1)       $537,500.    [the guaranteed
                       debt]
    -
          150,000.    [amount collected,
       ___________     prior to bankruptcy
                       from another
                       co-surety.[2]]
         $387,500.    [debt subject to
                       ratable reduction]
2)       $387,500.00
        ____________
       $2,668,749.95  [total indebtedness
                       of Vogue to
                       Citibank]
    ×    $711,353.80   [cash received by
                       Citibank under
                       bankruptcy plan]
    =    $103,287.93  [amount of ratable
                       reduction]
3)       $387,500.00  [debt subject to
                       ratable reduction]
    -
         $103,287.93  [amount of ratable
         ___________   reduction]
         $284,212.07  [the ratably reduced
                       debt]

*730 Line 3) shows the amount of the debt for which Kline continues to be answerable, as guarantor. Because of the outstanding balance on the debt, $284,212.07, exceeds Kline's guarantee, $237,500. Kline is fully liable. In sum, it appears that Kline owes Citibank $237,500. together with interest on that amount, computed from December, 1973, if the method set out above is legally correct as we believe.
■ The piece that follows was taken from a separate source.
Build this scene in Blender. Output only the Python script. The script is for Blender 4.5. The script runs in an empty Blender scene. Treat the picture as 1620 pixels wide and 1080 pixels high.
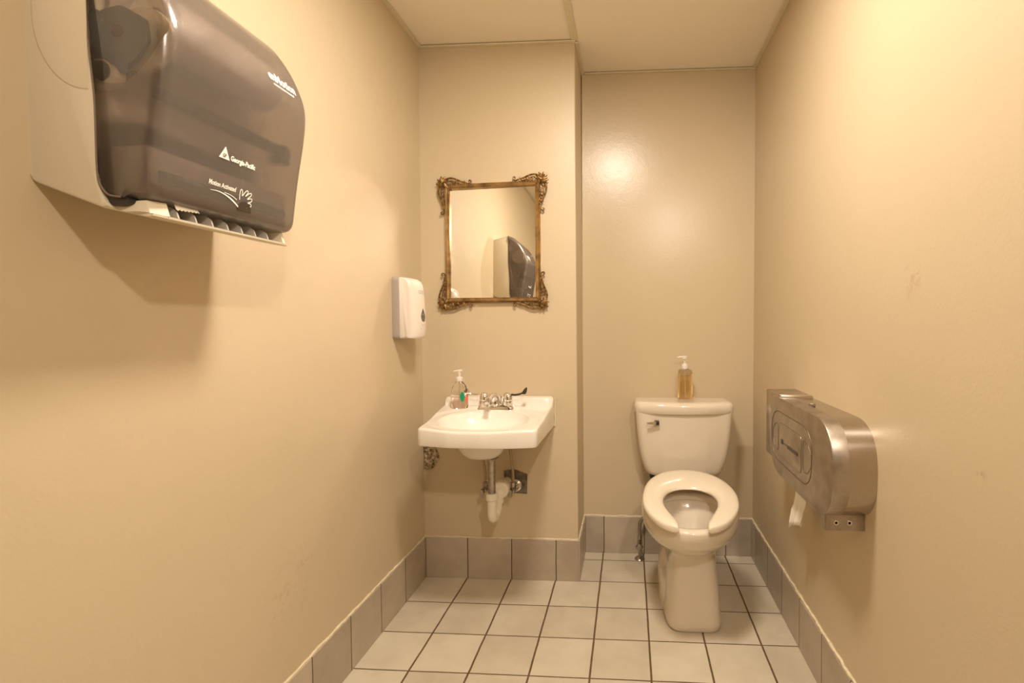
import bpy, bmesh, math, random
from mathutils import Vector, Matrix
random.seed(4)
S = bpy.context.scene
C = S.collection
PI = math.pi

# ---------------------------------------------------------------- camera
XL, XR, XB, YL, YR, H = -.9379, .6159, -.2313, 2.1987, 2.4861, 2.4009
YN = -1.35
F_PX, CX, CY = 783.4082, 945.7717, 534.2869
yaw, pitch, roll = .0622, -.031, -.0027
cd = bpy.data.cameras.new('camera'); cam = bpy.data.objects.new('camera', cd); C.objects.link(cam)
fw = Vector((-math.sin(yaw)*math.cos(pitch), math.cos(yaw)*math.cos(pitch), math.sin(pitch)))
rr = Vector((math.cos(yaw), math.sin(yaw), 0)); uu = rr.cross(fw)
r2 = math.cos(roll)*rr + math.sin(roll)*uu
u2 = -math.sin(roll)*rr + math.cos(roll)*uu
M = Matrix((r2, u2, -fw)).transposed().to_4x4(); M.translation = Vector((0, 0, 1.1686))
cam.matrix_world = M
cd.sensor_fit = 'HORIZONTAL'; cd.sensor_width = 36
cd.lens = F_PX/1620*36
cd.shift_x = (810-CX)/1620; cd.shift_y = (CY-540)/1620
cd.clip_start = .02
S.camera = cam

# ---------------------------------------------------------------- world, lights, exposure
w = bpy.data.worlds.new('world'); S.world = w; w.use_nodes = True
w.node_tree.nodes['Background'].inputs[0].default_value = (1, .8, .6, 1)
w.node_tree.nodes['Background'].inputs[1].default_value = .0
S.view_settings.view_transform = 'Standard'; S.view_settings.look = 'None'
S.view_settings.gamma = 1; S.view_settings.use_curve_mapping = False
S.view_settings.exposure = .59
S.cycles.sample_clamp_indirect = 0; S.cycles.blur_glossy = 0

def area(name, loc, aim, size, power, col):
    l = bpy.data.lights.new(name, 'AREA'); l.shape = 'DISK'; l.size = size; l.energy = power; l.color = col
    o = bpy.data.objects.new(name, l); C.objects.link(o); o.location = loc
    o.rotation_euler = (Vector(aim)-Vector(loc)).to_track_quat('-Z', 'Y').to_euler()
    return o
WARM = (1, .872, .735)
area('ceiling_light', (-.10, 1.14, 2.37), (-.10, 1.14, 0), .28, 20.5, WARM)
area('entry_light', (.42, -.32, 2.2), (-.1, .6, .6), .09, 11.5, WARM)

# ---------------------------------------------------------------- node helpers
def lin(r, g, b):
    f = lambda c: (c/255/12.92) if c/255 <= .04045 else ((c/255+.055)/1.055)**2.4
    return (f(r), f(g), f(b), 1)
class NT:
    def __init__(s, name):
        s.m = bpy.data.materials.new(name); s.m.use_nodes = True; s.t = s.m.node_tree
        s.b = s.t.nodes['Principled BSDF']; s.out = s.t.nodes['Material Output']
    def n(s, typ, **kw):
        x = s.t.nodes.new(typ)
        for k, v in kw.items(): setattr(x, k, v)
        return x
    def l(s, a, b): s.t.links.new(a, b)
    def set(s, **kw):
        names = dict(base='Base Color', rough='Roughness', metal='Metallic', trans='Transmission Weight', ior='IOR', coat='Coat Weight', coatr='Coat Roughness', sss='Subsurface Weight', aniso='Anisotropic', spec='Specular IOR Level')
        for k, v in kw.items(): s.b.inputs[names[k]].default_value = v
        return s
    def math(s, op, a, b=None, clamp=False):
        x = s.n('ShaderNodeMath', operation=op); x.use_clamp = clamp
        for i, v in enumerate((a, b)):
            if v is None: continue
            if isinstance(v, (int, float)): x.inputs[i].default_value = v
            else: s.l(v, x.inputs[i])
        return x.outputs[0]
    def pos(s):
        g = s.n('ShaderNodeNewGeometry'); sp = s.n('ShaderNodeSeparateXYZ'); s.l(g.outputs['Position'], sp.inputs[0])
        return g.outputs['Position'], sp.outputs[0], sp.outputs[1], sp.outputs[2]
    def noise(s, vec, scale, detail=3, rough=.5):
        x = s.n('ShaderNodeTexNoise'); x.inputs['Scale'].default_value = scale; x.inputs['Detail'].default_value = detail
        x.inputs['Roughness'].default_value = rough
        if vec: s.l(vec, x.inputs['Vector'])
        return x.outputs['Fac']
    def ramp(s, fac, stops):
        x = s.n('ShaderNodeValToRGB'); e = x.color_ramp.elements
        while len(e) < len(stops): e.new(.5)
        for i, (p, c) in enumerate(stops): e[i].position = p; e[i].color = c
        s.l(fac, x.inputs[0]); return x.outputs[0]
    def mix(s, fac, a, b, mode='MIX'):
        x = s.n('ShaderNodeMix', data_type='RGBA', blend_type=mode)
        if isinstance(fac, (int, float)): x.inputs[0].default_value = fac
        else: s.l(fac, x.inputs[0])
        for i, v in ((6, a), (7, b)):
            if isinstance(v, tuple): x.inputs[i].default_value = v
            else: s.l(v, x.inputs[i])
        return x.outputs[2]
    def bump(s, h, strength, dist=.001):
        x = s.n('ShaderNodeBump'); x.inputs['Strength'].default_value = strength; x.inputs['Distance'].default_value = dist
        s.l(h, x.inputs['Height']); s.l(x.outputs[0], s.b.inputs['Normal'])
def simple(name, col, rough=.4, metal=0, var=0, vs=20, **kw):
    m = NT(name).set(base=col, rough=rough, metal=metal, **kw)
    p, _, _, _ = m.pos()
    if var:
        f = m.noise(p, vs, 4)
        d = tuple(c*(1-var) for c in col[:3])+(1,)
        m.l(m.ramp(f, [(.3, d), (.7, col)]), m.b.inputs['Base Color'])
    return m.m

# paint
def paint(name, col, rough, stains=()):
    m = NT(name).set(base=col, rough=rough, spec=.5)
    p, x, y, z = m.pos()
    f = m.noise(p, 1.6, 3)
    c = m.ramp(f, [(.3, tuple(v*.97 for v in col[:3])+(1,)), (.7, col)])
    for (sx, sy, sz, rad, amt) in stains:
        v = m.n('ShaderNodeVectorMath', operation='DISTANCE'); v.inputs[1].default_value = (sx, sy, sz); m.l(p, v.inputs[0])
        k = m.math('SUBTRACT', 1, m.math('DIVIDE', v.outputs['Value'], rad), True)
        nn = m.math('GREATER_THAN', m.noise(p, 38, 5, .7), .56)
        k = m.math('MULTIPLY', m.math('MULTIPLY', k, nn), amt)
        c = m.mix(k, c, (.33, .18, .08, 1))
    m.l(c, m.b.inputs['Base Color'])
    h = m.math('ADD', m.noise(p, 150, 3), m.math('MULTIPLY', m.noise(p, 28, 2), 1.2))
    m.bump(h, .25, .0012)
    return m.m
WALLC = (.582, .477, .322, 1)
M_wall = paint('wall_paint', WALLC, .42)
M_wallL = paint('wall_paint_left', WALLC, .45, [(XL, 1.28, .42, .11, .35), (XL, 1.36, .5, .05, .5), (XL, .60, 1.32, .02, .5)])
M_wallR = paint('wall_paint_right', WALLC, .42, [(XR, 1.12, 1.26, .06, .28), (XR, .9, .9, .02, .4)])
M_wallB = paint('wall_paint_recess', WALLC, .27)
M_ceil = paint('ceiling_paint', (.88, .82, .70, 1), .6)
M_trim = simple('trim_paint', (.72, .65, .47, 1), .4, var=.1, vs=30)
M_caulk = simple('caulk', (.76, .66, .46, 1), .5, var=.18, vs=60)

# floor tile
GX, GY, TS = -.1291, 2.4001, .2032
def tiles(name, c1, c2, grout, axes, offs, ts, wid, rough):
    m = NT(name).set(rough=rough)
    p, x, y, z = m.pos(); co = (x, y, z)
    wob = m.math('MULTIPLY', m.math('SUBTRACT', m.noise(p, 9, 4), .5), .004)
    g = None; idx = []
    for a, o, wd in zip(axes, offs, wid):
        u = m.math('DIVIDE', m.math('SUBTRACT', m.math('ADD', co[a], wob), o), ts)
        fr = m.math('FRACT', m.math('ADD', u, 50.5))
        d = m.math('ABSOLUTE', m.math('SUBTRACT', fr, .5))       # 0 on the joint
        k = m.math('SUBTRACT', 1, m.math('DIVIDE', d, wd/ts), True)
        k = m.math('MULTIPLY', k, 3.0, True)
        g = k if g is None else m.math('MAXIMUM', g, k)
        idx.append(m.math('FLOOR', m.math('ADD', u, 50)))
    cv = m.n('ShaderNodeCombineXYZ')
    for i, v in enumerate(idx): m.l(v, cv.inputs[i])
    wn = m.n('ShaderNodeTexWhiteNoise', noise_dimensions='3D'); m.l(cv.outputs[0], wn.inputs[0])
    f = m.math('ADD', m.math('MULTIPLY', m.noise(p, 7, 5, .6), .75), m.math('MULTIPLY', wn.outputs['Value'], .25))
    tc = m.ramp(f, [(.3, c1), (.68, c2)])
    gr = m.ramp(m.noise(p, 40, 3), [(.3, tuple(v*.6 for v in grout[:3])+(1,)), (.7, grout)])
    m.l(m.mix(g, tc, gr), m.b.inputs['Base Color'])
    m.l(m.math('ADD', m.math('MULTIPLY', g, .4), rough), m.b.inputs['Roughness'])
    m.bump(m.math('SUBTRACT', m.math('MULTIPLY', m.noise(p, 60, 2), .06), g), .6, .0015)
    return m.m
M_floor = tiles('floor_tile', (.50, .435, .33, 1), (.63, .565, .44, 1), (.15, .088, .04, 1), (0, 1), (GX, GY), TS, (.0040, .0030), .38)
BT1, BT2, BG = (.37, .305, .235, 1), (.51, .43, .335, 1), (.10, .075, .05, 1)
M_baseX = tiles('baseboard_tile_across', BT1, BT2, BG, (0,), (GX+.004,), TS, (.0025,), .33)
M_baseY = tiles('baseboard_tile_along', BT1, BT2, BG, (1,), (GY-.012,), TS, (.0025,), .33)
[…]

Judgment is reserved, however, for fourteen days from the filing of this memorandum to permit the parties to submit memoranda as to whether the method described above is applicable in the circumstances and if not, what method and what computation is proposed. The memoranda should cite authority for any other method suggested.

It is so ordered.

NOTES

[1] The reservation in the Proof of Claim reads as follows:

"10. Claimant hereby reserves all of its rights and remedies against (a) any other person, firm or corporation which may be liable to it for all or part of the claim described above; and (b) against any collateral upon which it presently holds a security interest ..."

Citibank's acceptance of the proposed plan contained similar language:

"This acceptance is filed without prejudice to any rights or remedies which the undersigned may have against any other person, firm or corporation who may be liable to the undersigned for all or any part of its claim against Debtor."

[2] See, Stipulation; December 1974 Affidavit of Michael Horgan, Assistant Vice President of Citicorp, ¶ 31.